Once again, we were in a situation where we had landed hours earlier than expected in Trujillo, in the dead of night and after some quick wifi searching through the town at 5am in the morning, we found our spot for the night, waking up the poor old dear as we did, and got some kip. Trujillo unfortunately wasnt blessed to be 'garau' free, that ugly cloud that lingers over the Peruvian coast that I mentioned in my Lima post, so it was cloudy and grey the whole time when we visited, not a place that I'd be investing a time share property in! The one thing that is popular in that town in the pre-Incan city of Chan Chan. I thought that the name was a type of dance or the name of a song but infact its actually a city that was discovered buried beneath the sands that surround the town of Trujillo. We decided to take a spin out to it to see what all the commotion is with it, but to be honest, if your not a history buff, this wont set your world on fire. Its a massive complex with only some parts that are accessible, some having been renovated recently so the only way to get some kind of a feel for the place was to take the guided tour. I didn't want to pay to visit something I was only mildly interested in, all I wanted was to just to have a walk around on our todds but this lady insisted that the only access to the complex with was a guide, so we reluctantly agreed having come all the way in a taxi to see it. So to sum up things, I cant remember a thing about it, I was that uninterested but then again, I was still reeling from the illness that I had contracted whilst on the trek a few days before so maybe my version of events mightn't be the best to listen to. But one thing that I do remember was that when we were leaving, yer wan stuck out her hand for a tip, just like a f***in gorilla at the zoo when it see's a child walking around outside the enclosure with a banana in his hand. Again, reluctantly, we huddled for a minute to get some cash on what we thought the tip would be worth and after handing it to her, what did the aul'd b**** say only, "thats not enough"! I was gobsmacked, and I hope she heard the atrocities that I muttered about her under my breath as we left the place, dropping her another few soles (local currency) as we waved good feckin bye! Once again, manners. It costs nothing for the guilty party in these events but the victim that seems has to cough up!
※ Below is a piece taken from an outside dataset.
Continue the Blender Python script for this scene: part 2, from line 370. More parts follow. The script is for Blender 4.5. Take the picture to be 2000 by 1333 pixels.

The other thing that stands out in my mind about Trujillo was the chance to go to a normal shopping mall and get myself some new ear phones. Whilst I was in Lima, my ear phones died a death so I headed to a fancy schmancy shopping mall to but some new ear phones, Marley ones, by the way, which at $25 arent cheap but their bloody fantastic and I was happy as Larry listening to my tunes at full belt! In the course of a few days, I had managed to lose my first pair of them, I had never lost anything of material value belonging to myself so this was quite a shock. So once in Trujillo, I went on a hunt for the exact same pair and luckily I came up thrumps, my earphone purchases now costing me $50. And thats it really, Trujillo, nothing much to see other than clouds and dust so onwards and north west-wards to the beaches of Mancora! Lets get the t*** out!